[start Dataset section]
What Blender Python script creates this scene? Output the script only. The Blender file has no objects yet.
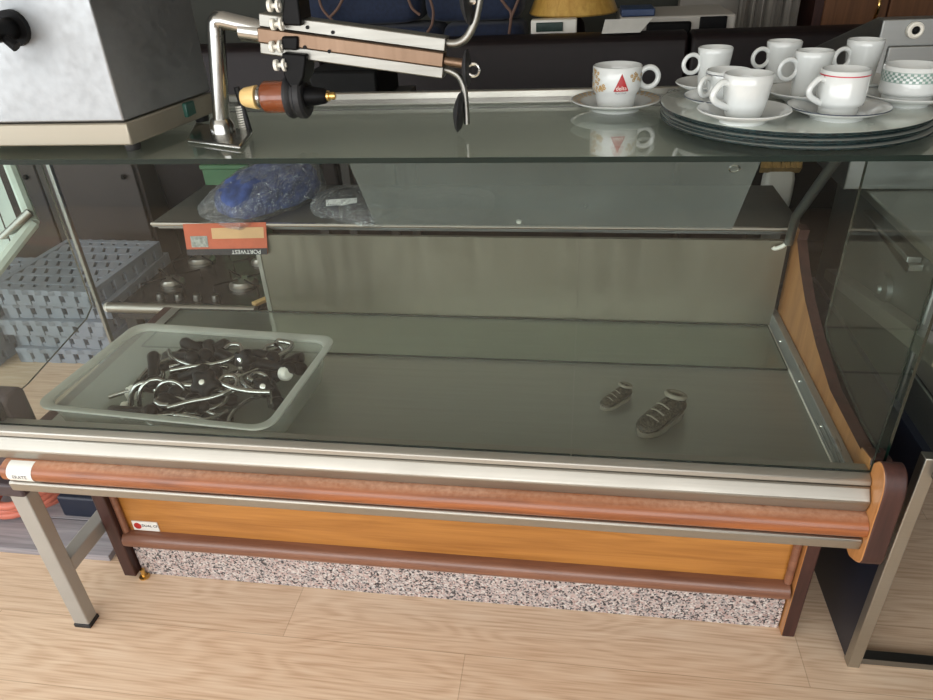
import bpy, bmesh, math, random
from mathutils import Vector, Matrix
random.seed(11)
PI = math.pi
SC = bpy.context.scene
COL = SC.collection

# ------------------------------------------------------------------ camera
CL = Vector((0, 0, 1.5)); F = 700.0
_p, _y, _r = math.radians(31), math.radians(9.6), math.radians(-3)
FW = Vector((-math.sin(_y)*math.cos(_p), math.cos(_y)*math.cos(_p), -math.sin(_p)))
_rt = Vector((math.cos(_y), math.sin(_y), 0)); _up = _rt.cross(FW)
RT = _rt*math.cos(_r) + _up*math.sin(_r); UP = -_rt*math.sin(_r) + _up*math.cos(_r)
cam_d = bpy.data.cameras.new('camera'); cam = bpy.data.objects.new('camera', cam_d); COL.objects.link(cam)
cam_d.sensor_width = 36; cam_d.lens = F/933*36; cam_d.clip_start = .02; cam_d.clip_end = 100
M3 = Matrix((RT, UP, -FW)).transposed()
cam.matrix_world = Matrix.Translation(CL) @ M3.to_4x4()
SC.camera = cam

def at(px, py, ax, v):
    """world point seen at a photo pixel, on the plane axis=v"""
    d = FW + RT*((px-466.5)/F) - UP*((py-350)/F)
    return CL + d*((v-CL[ax])/d[ax])

# ------------------------------------------------------------------ materials
def lin(c):
    return tuple(((x/255)/12.92 if x/255 <= .04045 else ((x/255+.055)/1.055)**2.4) for x in c) + (1,)
def new_mat(name):
    m = bpy.data.materials.new(name); m.use_nodes = True
    nt = m.node_tree; nt.nodes.clear()
    o = nt.nodes.new('ShaderNodeOutputMaterial')
    return m, nt, o
def N(nt, t, **k):
    n = nt.nodes.new(t)
    for a, b in k.items(): setattr(n, a, b)
    return n
def L(nt, a, b): nt.links.new(a, b)
def coords(nt, scale, kind='Object'):
    tc = N(nt, 'ShaderNodeTexCoord'); mp = N(nt, 'ShaderNodeMapping')
    mp.inputs['Scale'].default_value = scale
    L(nt, tc.outputs[kind], mp.inputs['Vector']); return mp.outputs['Vector']
def ramp(nt, src, stops):
    r = N(nt, 'ShaderNodeValToRGB'); e = r.color_ramp.elements
    while len(e) < len(stops): e.new(.5)
    for i, (p, c) in enumerate(stops): e[i].position = p; e[i].color = c
    L(nt, src, r.inputs['Fac']); return r.outputs['Color']
def pmat(name, rgb, rough=.5, metal=0., var=.08, scale=(12, 12, 12), bump=0., coat=0., spec=.5, emit=None, kind='Object', sheen=0.):
    """principled with a procedural mottling of the colour"""
    m, nt, o = new_mat(name)
    b = N(nt, 'ShaderNodeBsdfPrincipled'); L(nt, b.outputs[0], o.inputs[0])
    c = lin(rgb); v = coords(nt, scale, kind)
    n = N(nt, 'ShaderNodeTexNoise'); n.inputs['Scale'].default_value = 1; n.inputs['Detail'].default_value = 5
    L(nt, v, n.inputs['Vector'])
    lo = tuple(x*(1-var) for x in c[:3])+(1,); hi = tuple(min(1, x*(1+var)) for x in c[:3])+(1,)
    L(nt, ramp(nt, n.outputs['Fac'], [(.3, lo), (.7, hi)]), b.inputs['Base Color'])
    b.inputs['Roughness'].default_value = rough; b.inputs['Metallic'].default_value = metal
    b.inputs['Specular IOR Level'].default_value = spec
    if coat: b.inputs['Coat Weight'].default_value = coat; b.inputs['Coat Roughness'].default_value = .15
    if sheen: b.inputs['Sheen Weight'].default_value = sheen
    if bump:
        bp = N(nt, 'ShaderNodeBump'); bp.inputs['Strength'].default_value = bump; bp.inputs['Distance'].default_value = .002
        L(nt, n.outputs['Fac'], bp.inputs['Height']); L(nt, bp.outputs[0], b.inputs['Normal'])
    if emit:
        b.inputs['Emission Color'].default_value = lin(rgb); b.inputs['Emission Strength'].default_value = emit
    return m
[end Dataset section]
Requirement - Exactly as written, please give again the lines from the beginning of the listing through the line containing "COL = SC.collection", inclusive, without any pictures.

Output -
What Blender Python script creates this scene? Output the script only. The Blender file has no objects yet.
import bpy, bmesh, math, random
from mathutils import Vector, Matrix
random.seed(11)
PI = math.pi
SC = bpy.context.scene
COL = SC.collection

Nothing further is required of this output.